The Perseverance rover is equipped with a large suite of cameras—23 to be exact—which collectively enable a wide range of scientific investigations and engineering activities. Since the rover’s touchdown in Jezero crater, these cameras have served as our eyes on the ground. In less than a year, the rover has already returned thousands of stunning images of local surface features, which have provided our first in situ look at rocks on the crater floor and within the crater’s well-preserved delta. Images obtained from rover cameras are critical for interpreting the crater’s geologic history and identifying potential biosignatures in the Jezero crater rock record, a major focus of the mission.

Mars Perseverance Sol 157 – Right Navigation Camera: Navcam image acquired on sol 157 captures an active dust devil in Jezero crater (in top right).

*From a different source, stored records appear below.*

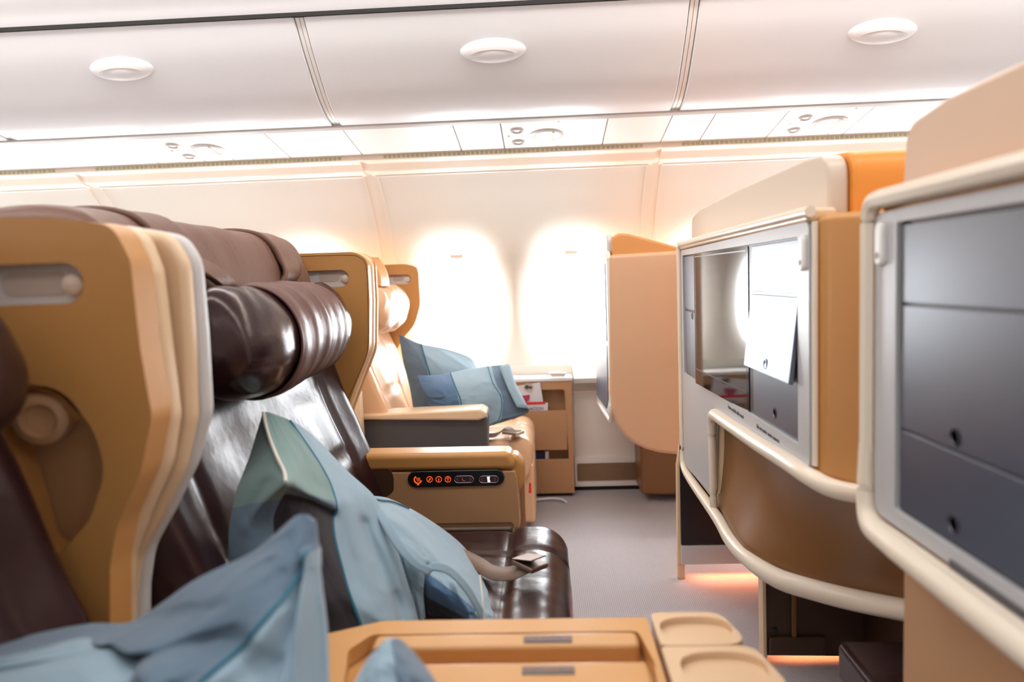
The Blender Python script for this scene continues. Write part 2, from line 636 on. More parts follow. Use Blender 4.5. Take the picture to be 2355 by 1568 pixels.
wall_right = structure(obj('wall_right', wall_mesh(), [M['wall'], M['seamtrim']], angle=50), 'cream curved cabin side wall with oval windows')
half_turn(wall_right, 'wall_left')
wnum = 0
for wx in WIN_X:
    for side in (0, 1):
        wnum += 1
        bm = bmesh.new()
        loop = []
        for k in range(48):
            a = 2 * math.pi * k / 48
            ca, sa = math.cos(a), math.sin(a)
            rho = 1 / (abs(ca) ** WN + abs(sa) ** WN) ** (1 / WN)
            loop.append((wx + (WA + .012) * rho * ca, WZ + (WH + .012) * rho * sa))
        cen = [(wx + (x - wx) * .93, WZ + (z - WZ) * .955) for x, z in loop]
        sh = lambda a, b, d: (a, wall_y(b) + .113 + d, b)
        bm = hole_slab(loop, [cen], sh, .014)
        fr = obj('window_%d' % wnum, bm, M['white'], None)
        structure(fr, 'oval cabin window')
        bm = prism3([(x, wall_y(z) + .116, z) for x, z in cen], (0, .004, 0))
        gl = obj('pane', bm, M['glass'], fr, flat=True)
        bm = slab_y([(wx - .036, WZ + WH * .955, .008), (wx + .036, WZ + WH * .955, .008), (wx + .030, WZ + WH * .955 - .022, .01), (wx - .030, WZ + WH * .955 - .022, .01)],
                    wall_y(WZ + WH) + .095, wall_y(WZ + WH) + .112, px=False)
        obj('shade_pull', bm, M['cream'], fr, bevel=.003)
        if side and wx not in OPEN_LEFT:
            obj('light_block_shade', prism3([(x, wall_y(z) + .108, z) for x, z in cen], (0, .004, 0)), M['cream'], fr, flat=True)  # unseen lowered blind, added to dim this side
        if side:
            fr.rotation_euler = (0, 0, math.pi)
            fr.location = (-fr.location.x, 2 * CENTRE - fr.location.y, fr.location.z)

floor = structure(obj('floor', box(XA, XB, 2 * CENTRE - 3.75, 3.75, -.05, 0), M['carpet'], flat=True), 'woven grey carpet')
# ceiling above the bins
cp = [(2.392, 1.9175), (2.34, 1.960), (2.2, 2.040), (1.95, 2.11), (1.6, 2.165), (1.2, 2.19), (.965, 2.192)]
sp = [Vector((p.x, p.y)) for p in spline([Vector((a, b, 0)) for a, b in cp], 6)]
top = sp + [Vector((2 * CENTRE - p.x, p.y)) for p in sp[-2::-1]]
loop = [(XA, p.x, p.y) for p in top] + [(XA, p.x, p.y + .03) for p in reversed(top)]
structure(obj('ceiling', prism3(loop, (XB - XA, 0, 0)), M['ceil'], angle=30), 'cream curved cabin ceiling')
# soffit closing the roof above the bins on both sides
BINP = [(2.80, 1.645), (2.765, 1.648), (2.70, 1.663), (2.62, 1.706), (2.55, 1.762), (2.48, 1.824), (2.43, 1.877), (2.396, 1.911)]
roof = [(3.75, 0), (3.75, .57), (3.8, .9), (3.76, 1.2), (3.5, 1.56), (3.2, 1.75), (2.6, 2.12), (1.6, 2.3), (.965, 2.33)]
roof = roof + [(2 * CENTRE - a, b) for a, b in reversed(roof[:-1])]
for nm, xx in (('wall_back', XA), ('wall_front', XB)):
    structure(obj(nm, prism3([(xx, a, b) for a, b in roof], (-.04 if xx < 0 else .04, 0, 0)), M['wall'], flat=True), 'pale cabin partition')


def back_strip(prof, name, m):
    """bins, service panels and cornice of the side behind the camera, one run."""
    lp = [(XA, 2 * CENTRE - a, b) for a, b in prof]
    return structure(obj(name, prism3(lp, (XB - XA, 0, 0)), m, angle=25))


BACK = BINP[::-1] + [(3.15, 1.585), (3.2, 1.56), (3.29, 1.535), (3.34, 1.56), (2.9, 1.9), (2.45, 2.02)]
back_strip(BACK, 'trim_1', M['ceil'])

# overhead bins on the far side, one for each ceiling bay
ivx = Vector((2.775, 1.652))
bins = []
bin_labels = ['white overhead bin at the left edge of the ceiling with no latch in view',
              'white overhead bin above the dark brown seat, left of the middle bin',
              'middle white overhead bin, above the two windows, with an oval latch',
              'white overhead bin at the right, above the tall amber seat shells']
for k, (s0, s1) in enumerate(zip(SEAMS[:-1], SEAMS[1:])):
    x0, x1 = s0 + .016, s1 - .016
    if k == 4:
        pr = [Vector((p.x, p.y)) for p in spline([Vector((a, b, 0)) for a, b in BINP], 5)]
        structure(obj('trim_9', prism3([(x0, p.x, p.y) for p in pr] + [(x0, 2.46, 1.97), (x0, 2.9, 1.9), (x0, 2.9, 1.70)], (XB - x0, 0, 0)), M['ceil'], bevel=.006, seg=2), 'white bin front running on past the picture')
        continue
    t = thing('overhead_bin', bin_labels[k], 'overhead bin', ((x0 + x1) / 2, 2.6, 1.645), 'overhead bins along the ceiling')
    pr = [Vector((p.x, p.y)) for p in spline([Vector((a, b, 0)) for a, b in BINP], 5)]
    lp = [(x0, p.x, p.y) for p in pr] + [(x0, 2.46, 1.97), (x0, 2.9, 1.9), (x0, 2.9, 1.70)]
    obj('door', prism3(lp, (x1 - x0, 0, 0)), M['ceil'], t, bevel=.006, seg=2)
    # frame strip at the seam (rounded ridge pair)
    for sx_, w in ((s0, .013), (s1, .013)):
        lp = [(sx_ - (w if sx_ == s1 else -.001), p.x + .004, p.y + .007) for p in pr] + [(sx_ - (w if sx_ == s1 else -.001), p.x + .03, p.y + .05) for p in reversed(pr)]
        obj('frame_strip', prism3(lp, (w - .001, 0, 0)), M['white'], t, angle=30)
    # oval latch
    lx = (s0 + s1) / 2 + (-.015)
    nrm = Vector((0, -.70, -.715)).normalized()
    c = Vector((lx, 2.503, 1.804)) - nrm * .004
    la = obj('latch', lathe([(.110, 0), (.110, .004), (.104, .011), (.086, .018), (.055, .023), (.02, .026), (0.001, .0262)], c, nrm, 40, sy=.40, xdir=(1, 0, 0)), M['ceil'], t, angle=60)
    pts = []
    for a in range(9):
        an = math.radians(20 + a * 17.5)
        pts.append(c + nrm * (.0215 + .004 * math.sin(an)) + Vector((1, 0, 0)) * (.078 * math.cos(an)) + nrm.cross(Vector((1, 0, 0))) * (.024 * math.sin(an) - .010))
    obj('latch_line', tube(pts, .0012, n=6), M['recess'], la)
    bins.append(t)

# dark gap above the bins, rail, service panels, vent strip, cornice
structure(obj('trim_2', box(XA, XB, 2.392, 2.404, 1.905, 1.99), M['gap'], flat=True), 'dark gap above the overhead bins')
structure(obj('trim_3', slab_x([(2.797, 1.640), (2.82, 1.632), (2.83, 1.66), (2.81, 1.665)], XA, XB), M['silver'], bevel=.003), 'grey rail along the lower edge of the bins')
psu_y = lambda t: 2.825 + (3.145 - 2.825) * t
psu_z = lambda t: 1.640 + (1.592 - 1.640) * t
PN = Vector((0, -(1.640 - 1.592), -(3.145 - 2.825))).normalized()      # downwards


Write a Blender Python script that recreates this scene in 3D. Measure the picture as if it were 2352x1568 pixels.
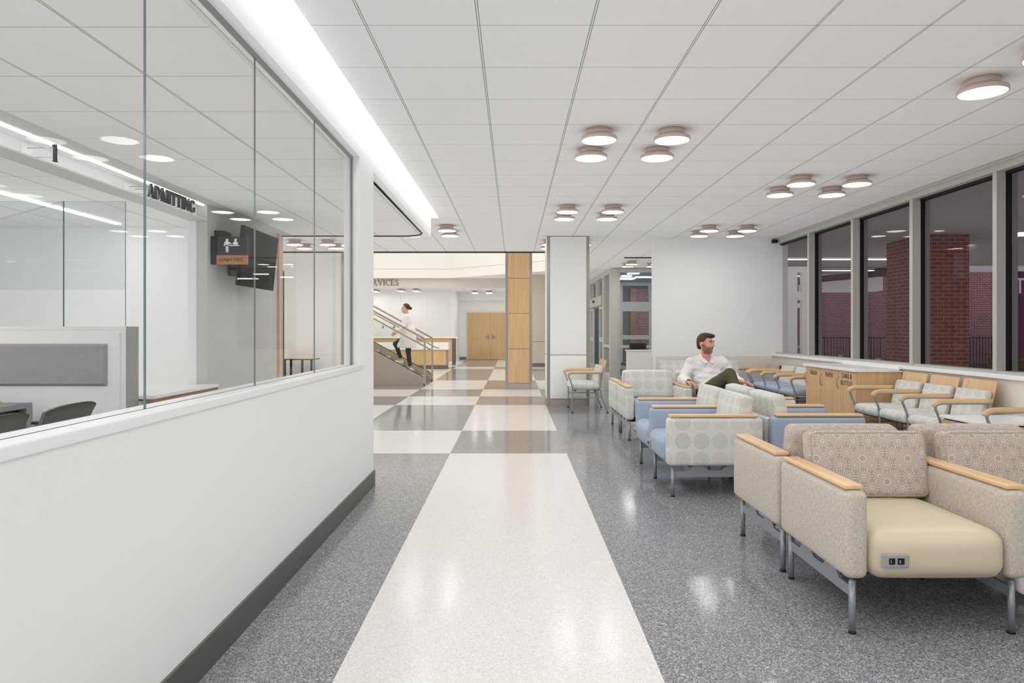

Credit: NASA/JPL-Caltech

Yet, these cameras are used to image more than just rocks. Every week, the rover team also acquires a large number of images of the sky and atmosphere around the rover, which allow researchers to study environmental dynamics and weather patterns. The rover’s Navcam is commonly used to search for clouds in the sky and evidence of dust lifting on the surface, such as dust-filled vortices, known as dust devils, and other wind-driven dust events. Images captured from the Mars Environmental Dynamics Analyzer’s SkyCam are frequently used to study atmospheric opacity (tau), which fluctuates depending on the amount of dust in the atmosphere. Typically, between two to four SkyCam images are acquired each sol, deliberately spread across different local times in order to assess diurnal changes in dust loading. Mastcam-Z images are also occasionally used to supplement SkyCam tau observations.

This series of images from a navigation camera aboard NASA’s Perseverance rover shows a gust of wind sweeping dust across the Martian plain beyond the rover’s tracks on June 18, 2021 (the 117th sol, or Martian day, of the mission). Credit: NASA/JPL-Caltech

Over the last two weeks alone (sol 263–276), more than 60 atmospheric-focused activities have been conducted using rover cameras, including over 40 SkyCam images, roughly 10 Navcam dust devil observations, a handful of Navcam cloud images, and over a dozen Mastcam-Z tau images. On sol 257, one of these Mastcam-Z images provided a serendipitous observation: while the last of four tau images was scheduled too late in the evening to be used for opacity measurements, it was well-timed to provide the first sunset image of the mission.

For the remainder of Perseverance’s exploration of Jezero crater, the rover team will continue to regularly collect atmospheric observations to study weather and dust-lifting processes. While images of the surface will be used to study local geology and search for signs of ancient life, images of the sky will be used to characterize the Martian climate and to prepare for future human exploration of Mars.